Passando alla terza età il discorso non è molto diverso, anzi forse ancora peggio. Dalla terza età non possiamo illuderci che vengano fuori campioni, al più se lavoriamo proprio bene possiamo attenderci che campino di più e dunque potenzialmente potrebbe aumentare il numero degli iscritti. Dico potenzialmente perché poi la realtà sociale è diversa. Il nonno in buone condizioni viene sempre più sequestrato dalla famiglia che, proprio visto che è in buone condizioni, lo utilizza per fare il nonno e dunque per scarrozzare il pargolo a destra e a manca ed insomma per riprendere a lavorare a tutti gli effetti come nonno. Situazione paradossale: il neo-pensionato va in palestra a rimettersi un po’ in sesto e poi, sul più bello che ci ha preso gusto, viene sequestrato dalla famiglia per rimettersi a lavorare come nonno. Inevitabile che anche lì se qualche corso va in deficit di numeri si crei pure un deficit di bilancio e lì non si può certamente sperare nella produzione del campione che risani le casse del sodalizio sportivo. Bisognerebbe chiedere un rimborso spese alla famiglia che ti sequestra il nonno, te l’abbiamo messo in buone condizioni, adesso ci paghi un’indennità per la sua “utilizzazione”. L’obbligo morale è ben evidente anche lì: dobbiamo riuscire a garantite l’organizzazione di questi corsi di attività motoria per la terza età perché altrimenti quelli che ne restano fuori che non sono ancora richiesti come nonni militanti se devono rivolgersi alle strutture private per fare attività fisica per la terza età rischiano di essere spennati e soprattutto rischiano di non trovare personale qualificato perché quasi mai nelle strutture private esiste uno specialista della terza età scelto ad hoc per questo.
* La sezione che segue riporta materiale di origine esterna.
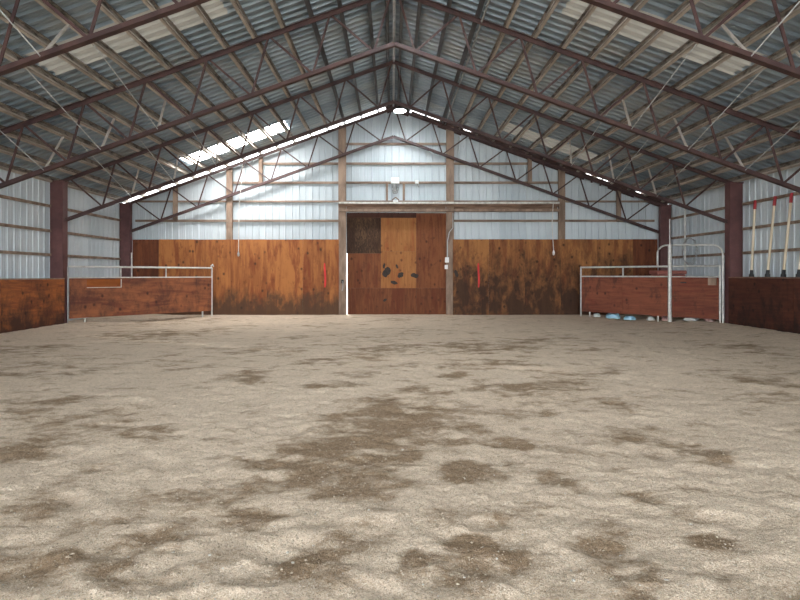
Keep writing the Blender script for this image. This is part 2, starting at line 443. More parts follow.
for s in (-1, 1):
    segs = []
    y = YB
    for sy in SKY_Y: segs.append((y, sy, False)); segs.append((sy, sy+4*RIB, True)); y = sy+4*RIB
    segs.append((y, Y1, False))
    for a, b2, sky in segs:
        if sky: e = .3 if a > 14 else 0; roof_sheet(bm, s, a, b2, .0, SKY_D[0]+e); roof_sheet(bm, s, a, b2, SKY_D[1]+e, EAVE[s])
        else: roof_sheet(bm, s, a, b2, .0, EAVE[s])
# ridge cap closing the top
for s in (-1, 1):
    bm.faces.new([bm.verts.new((RX+s*d, y, ZR+.07-PITCH*d)) for d, y in ((0, YB), (.3, YB), (.3, Y1), (0, Y1))])
struct('ceiling', bm, M['roof'])
n = 0
for s in (-1, 1):
    for j, sy in enumerate(SKY_Y):
        n += 1; bm = B(); e = .3 if j == 2 else 0; roof_sheet(bm, s, sy, sy+4*RIB, SKY_D[0]+e, SKY_D[1]+e)
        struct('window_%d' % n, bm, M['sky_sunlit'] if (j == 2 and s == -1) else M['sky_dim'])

# ------------------------------------------------------------------ walls
DX0, DX1, DZ = -1.55, 1.86, 3.53     # door opening
ztop = lambda x: ZR - .185 - PITCH*abs(x-RX)
bm = B()
for a0, a1, zb in ((XL, DX0, -.1), (DX0, RX, DZ), (RX, DX1, DZ), (DX1, XR, -.1)):
    wall_sheet(bm, 'x', YF, a0, a1, zb, ztop, 1)
struct('wall_back', bm, M['wall'])
for nm, x, s in (('wall_left', XL, -1), ('wall_right', XR, 1)):
    bm = B(); wall_sheet(bm, 'y', x, YB+5.5, YF, -.1, ztop(x)+.19, s, .02)
    struct(nm, bm, M['sidewall'])
# boards that close most of the gap under the roof on the right of the gable
bm = B()
for a, b2 in ((0, .56), (1.55, 2.36), (2.62, 6.55), (6.78, 6.84), (7.08, 7.14), (7.36, 8.25), (8.6, 9.36)):
    beam(bm, (RX+a, YF-.02, ZR-.17-PITCH*a), (RX+b2, YF-.02, ZR-.17-PITCH*b2), .03, .32)
beam(bm, (RX, YF-.02, ZR-.17), (RX-.26, YF-.02, ZR-.17-PITCH*.26), .03, .32)
beam(bm, (RX+.6, YF-.02, ZR-.19-PITCH*.6), (RX+9.3, YF-.02, ZR-.19-PITCH*9.3), .034, .16)
struct('trim_1', bm, M['steel'])

# ------------------------------------------------------------------ trusses
def make_truss(y):
    root = thing('roof_truss', '', 'truss', (RX, y, ZD), 0, 'steel roof trusses across the arena')
    L = {-1: RX-(-8.98), 1: 9.21-RX}
    zc = ZC - (.115 if y > 17 else 0)
    top = lambda s, d: Vector((RX+s*d, y, zc-PITCH*d)); bot = lambda s, d: Vector((RX+s*d, y, ZD-PITCH*d))
    for s in (-1, 1):
        bm = B(); tee(bm, top(s, 0)+Vector((0,0,.03)), top(s, L[s])+Vector((0,0,.03)), .10, -.085); obj('top_chord', bm, M['steel'], root)
        bm = B(); tee(bm, bot(s, 0)-Vector((0,0,.03)), bot(s, L[s]-.19)-Vector((0,0,.03)), .10, .085); obj('bottom_chord', bm, M['steel'], root)
        d = .06; i = 0
        while d < L[s]-.2:
            b1 = d+.35
            if b1 < L[s]-.25:
                bm = B(); beam(bm, top(s, d), bot(s, b1), .022, .042, (1,0,0)); obj('web_member', bm, M['steel'], root)
            if i:
                bm = B(); beam(bm, top(s, d)+Vector((0,.024,0)), bot(s, d-.89)+Vector((0,.024,0)), .022, .042, (1,0,0)); obj('web_member', bm, M['steel'], root)
            d += 1.24; i += 1
        # sway braces up to the purlins on both sides
        far = y > 17
        for x0, x1 in ((4.78, 5.13), (5.93, 6.28), (7.08, 7.43)):
            if far: break
            if not far:
                bm = B(); beam(bm, bot(s, x0), (RX+s*x1, y+1.22, ZR-PUR_D-PITCH*x1-.005), .045, .02, (0,0,1)); obj('sway_brace', bm, M['brace'], root)
            bm = B(); tube(bm, [bot(s, x0), (RX+s*x1, y-1.75, ZR-PUR_D-PITCH*x1-.005)], .009, 6); obj('stay_rod', bm, M['rod'], root)
    return root
TL = ['rusty steel roof truss farthest away, just in front of the back wall',
      'rusty steel roof truss second from the back wall, on the posts behind the front boards',
      'rusty steel roof truss third from the back wall, crossing the middle of the roof',
      'rusty steel roof truss nearest the camera, cut off by the picture top']
for y, l in zip(FRAMES, TL): make_truss(y)['label'] = l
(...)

Insomma come gestori di attività fisica insistente su strutture pubbliche siamo costretti a pensare a queste cose perché certamente nella distribuzione di offerte di attività motoria esistono degli obblighi morali. Chi tira fuori meno soldi può rischiare di essere trascurato e, in una società civile, questa cosa deve assolutamente essere scongiurata.